I wish I could express just how much I still love you.
Saturday, July 11, 2009
Mind Reader
Dear John,
I have no idea where this is going anymore. Your inability to express your feelings to me has gone from an adorable shyness to a coldness I can't not let bother me. These walls we have put up I look forward to stomping on. But again returns this cold breeze of indifference and even disinterest. I'm realizing how much I've shared with you and I hope not to regret it. I wish I knew even just a glimpse of what the future holds before I've revealed too much and form an attachment that will hurt to break apart. Everyday I lose more and more control over my feelings for you, and yet I have no idea how you even feel.
Friday, July 10, 2009
Better Said in a Book Part 2
Friday May 31, 1985
My dearest Soulmate, Today I want to give to you. I suppose because I’m uncomfortable with the expectations of receiving I’ve felt around this time of year before my birthday. I decided to love you physically by giving you this wonderful book from a man who wrote this so long ago*. I wish I could have known him but I’m a wisher all together, aren’t I? I have dreams… Loving You, Tina R.

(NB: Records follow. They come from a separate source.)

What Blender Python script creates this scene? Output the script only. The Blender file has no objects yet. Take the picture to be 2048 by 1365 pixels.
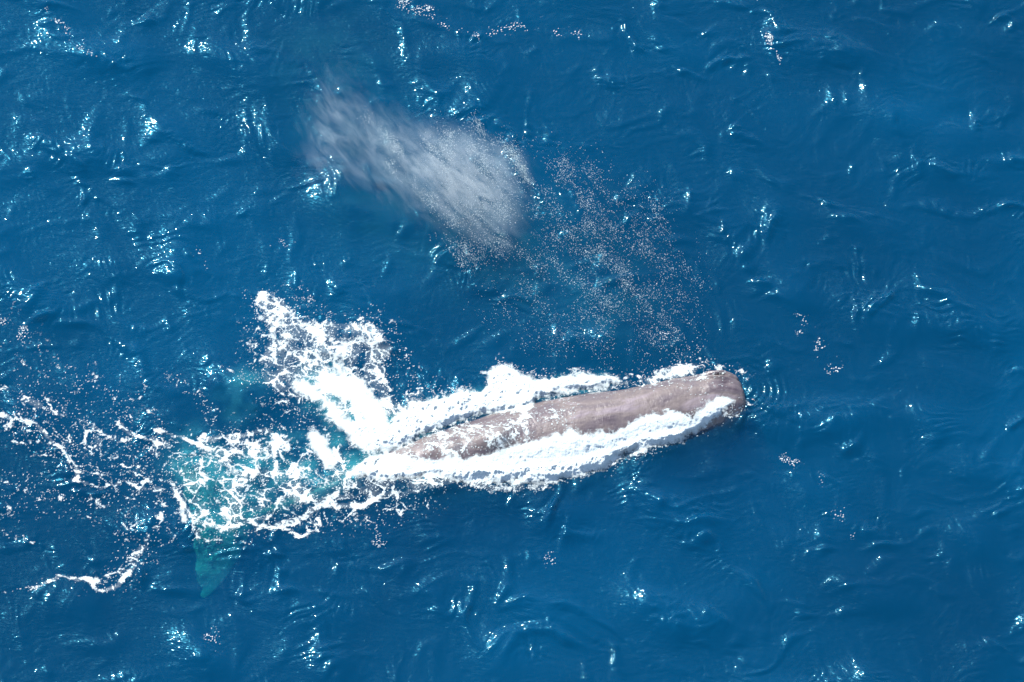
import bpy, math, random
import numpy as np
from mathutils import Vector, Matrix
from mathutils.bvhtree import BVHTree

R = math.radians
sc = bpy.context.scene
col = sc.collection
random.seed(7)
rng = np.random.RandomState(11)

# ------------------------------------------------------------------ camera, sky, sun, exposure
DEP = R(62.0); DIST = 110.0; WIDTH = 25.3
cam_d = bpy.data.cameras.new('camera'); cam = bpy.data.objects.new('camera', cam_d); col.objects.link(cam)
cam.location = (0, -DIST * math.cos(DEP), DIST * math.sin(DEP))
cam.rotation_euler = (R(90) - DEP, 0, 0)
cam_d.sensor_width = 36; cam_d.lens = 36 * DIST / WIDTH
cam_d.clip_start = 1; cam_d.clip_end = 3000
sc.camera = cam

SUN_EL = R(44); SUN_AZ = R(-34)          # azimuth from +Y towards +X
world = bpy.data.worlds.new('World'); sc.world = world; world.use_nodes = True
nt = world.node_tree
sky = nt.nodes.new('ShaderNodeTexSky'); sky.sky_type = 'NISHITA'; sky.sun_disc = False
sky.sun_elevation = SUN_EL; sky.sun_rotation = SUN_AZ
nt.links.new(sky.outputs[0], nt.nodes['Background'].inputs[0])
nt.nodes['Background'].inputs[1].default_value = 0.15
sd = bpy.data.lights.new('sun', 'SUN'); sd.energy = 4.6; sd.angle = R(0.53); sd.color = (1.0, 0.975, 0.93)
sun = bpy.data.objects.new('sun', sd); col.objects.link(sun)
sv = Vector((math.sin(SUN_AZ) * math.cos(SUN_EL), math.cos(SUN_AZ) * math.cos(SUN_EL), math.sin(SUN_EL)))
sun.rotation_euler = sv.to_track_quat('Z', 'Y').to_euler(); sun.location = sv * 60

sc.view_settings.view_transform = 'Standard'; sc.view_settings.look = 'None'
sc.view_settings.exposure = 0.4; sc.view_settings.gamma = 1.0; sc.view_settings.use_curve_mapping = False
cy = sc.cycles
cy.max_bounces = 5; cy.volume_bounces = 1; cy.diffuse_bounces = 2; cy.glossy_bounces = 2
cy.transmission_bounces = 4; cy.transparent_max_bounces = 16
cy.caustics_reflective = False; cy.caustics_refractive = False
cy.sample_clamp_indirect = 4.0
cy.use_denoising = True; cy.use_adaptive_sampling = False
cy.volume_step_rate = 2.0; cy.volume_max_steps = 96

# ------------------------------------------------------------------ where the photo's points lie on the sea
FWD = np.array([0, math.cos(DEP), -math.sin(DEP)]); UP = np.array([0, math.sin(DEP), math.cos(DEP)])
CAM = np.array([0, -DIST * math.cos(DEP), DIST * math.sin(DEP)])
def P(u, v, z=0.0):
    a = (u - 1024) / 2048 * WIDTH / DIST; b = -(v - 682.5) / 2048 * WIDTH / DIST
    d = FWD + np.array([a, 0, 0]) + UP * b
    t = (z - CAM[2]) / d[2]
    q = CAM + d * t
    return q[0], q[1]
def UV(x, y, z=0.0):
    dy = y - CAM[1]; dz = z - CAM[2]
    f = dy * FWD[1] + dz * FWD[2]; b = dy * UP[1] + dz * UP[2]
    return 1024 + x / f * DIST / WIDTH * 2048, 682.5 - b / f * DIST / WIDTH * 2048

# ------------------------------------------------------------------ noise
PERM = rng.permutation(4096)
def hsh(i, j, s=0):
    return PERM[(PERM[(i + s * 131) & 4095] + j + s * 17) & 4095]
def perlin(x, y, s=0):
    xi = np.floor(x).astype(np.int64); yi = np.floor(y).astype(np.int64)
    xf = x - xi; yf = y - yi
    u = xf * xf * xf * (xf * (xf * 6 - 15) + 10); v = yf * yf * yf * (yf * (yf * 6 - 15) + 10)
    def g(ix, iy, dx, dy):
        a = hsh(ix, iy, s) * (2 * math.pi / 4096)
        return np.cos(a) * dx + np.sin(a) * dy
    n00 = g(xi, yi, xf, yf); n10 = g(xi + 1, yi, xf - 1, yf)
    n01 = g(xi, yi + 1, xf, yf - 1); n11 = g(xi + 1, yi + 1, xf - 1, yf - 1)
    a = n00 + u * (n10 - n00); b = n01 + u * (n11 - n01)
    return (a + v * (b - a)) * 1.5
def fbm(x, y, sc_, o=4, s=0, gain=.5):
    r = 0; a = 1; t = 0; f = 1.0 / sc_
    for k in range(o):
        r = r + a * perlin(x * f + 13.7 * k, y * f - 7.1 * k, s + k); t += a; a *= gain; f *= 2.03
    return r / t
def worley(x, y, cell, s=0):
    x = x / cell; y = y / cell
    xi = np.floor(x).astype(np.int64); yi = np.floor(y).astype(np.int64)
    f1 = np.full(x.shape, 9.0); f2 = np.full(x.shape, 9.0)
    for dx in (-1, 0, 1):
        for dy in (-1, 0, 1):
            cx = xi + dx; cy_ = yi + dy
            h1 = hsh(cx, cy_, s) / 4096.0; h2 = hsh(cx, cy_, s + 5) / 4096.0
            d = np.sqrt((cx + h1 - x) ** 2 + (cy_ + h2 - y) ** 2)
            f2 = np.minimum(f2, np.maximum(f1, d)); f1 = np.minimum(f1, d)
    return f1, f2
def holes(x, y, cell, g, s=0):
    # signed distance to the nearest of many round holes of mixed size (metres)
    X_ = x / cell; Y_ = y / cell; xi = np.floor(X_).astype(np.int64); yi = np.floor(Y_).astype(np.int64)
    r = np.full(x.shape, 9.0)
    for dx in (-1, 0, 1):
        for dy in (-1, 0, 1):
            cx = xi + dx; cy_ = yi + dy
            d = np.sqrt((cx + hsh(cx, cy_, s) / 4096. - X_) ** 2 + (cy_ + hsh(cx, cy_, s + 5) / 4096. - Y_) ** 2)
            r = np.minimum(r, d - g * (.35 + .9 * (hsh(cx, cy_, s + 9) / 4096.) ** 1.3))
    return r * cell
def sst(a, b, x):
    t = np.clip((x - a) / (b - a), 0, 1); return t * t * (3 - 2 * t)

# ------------------------------------------------------------------ the sea's height field
N = 1024; CELL = 0.03; TILE = N * CELL
def ocean(kmin, kmax, kp, rms_slope, wdir, spread, seed, power=-4.0):
    r = np.random.RandomState(seed)
    k1 = np.fft.fftfreq(N, CELL) * 2 * np.pi
    kx, ky = np.meshgrid(k1, k1, indexing='ij'); k = np.hypot(kx, ky); k[0, 0] = 1e-6
    c = (kx * math.cos(wdir) + ky * math.sin(wdir)) / k
    S = k ** power * np.exp(-(kp / k) ** 4) * (np.abs(c) ** spread + .03)
    S *= (k > kmin) * np.exp(-(k / kmax) ** 4); S[0, 0] = 0
    H = (r.normal(size=(N, N)) + 1j * r.normal(size=(N, N))) * np.sqrt(S)
    h = np.fft.ifft2(H).real
    gx, gy = np.gradient(h, CELL)
    return h * rms_slope / math.sqrt((gx ** 2 + gy ** 2).mean())
WD = R(62)
long_ = ocean(2 * np.pi / 12, 2 * np.pi / 1.3, 2 * np.pi / 4.2, .075, WD, 2.5, 3)
mid_ = ocean(2 * np.pi / 1.6, 2 * np.pi / .35, 2 * np.pi / 1.6, .11, WD, 1.6, 5)
fine_ = ocean(2 * np.pi / .42, 2 * np.pi / .065, 2 * np.pi / .5, .12, WD, 4.0, 9, -3.5)
s1 = long_.std(); s2 = mid_.std()
gi = (np.arange(N) - N // 2) * CELL
GX, GY = np.meshgrid(gi, gi, indexing='ij')
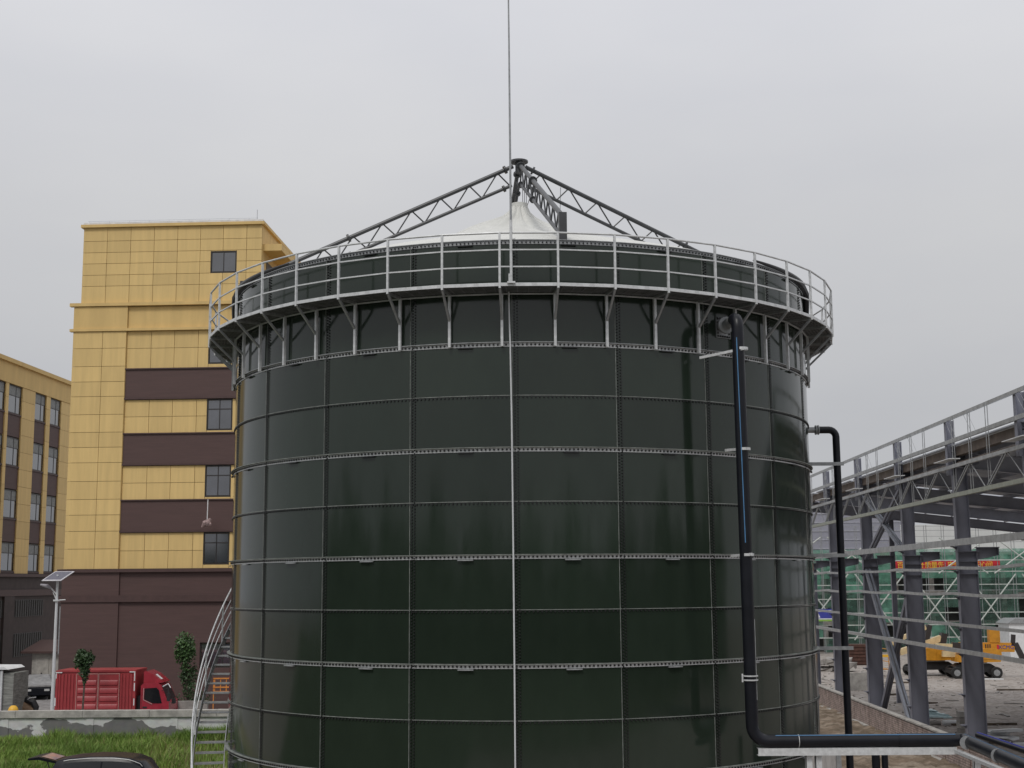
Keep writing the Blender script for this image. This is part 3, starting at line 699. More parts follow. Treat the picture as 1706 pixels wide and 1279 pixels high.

"seems like yesterday some of those words ring so clear"
Thursday, July 2, 2009
Fabric
Dear John,
Despite how painfully complex everything is and how I simultaneously love you with all of my being and feel completely hopeless and disillusioned about you, I care for you more deeply that any other person on the planet. No matter how wrong the timing is or how lost we feel in the course of our lives, I will still be thinking of you- what you are thinking and feeling and doing and seeing- all of the time, consciously and subconsciously. You have become part of the fabric that fashions my existence (whether I like it or not.) I just wanted you to know that.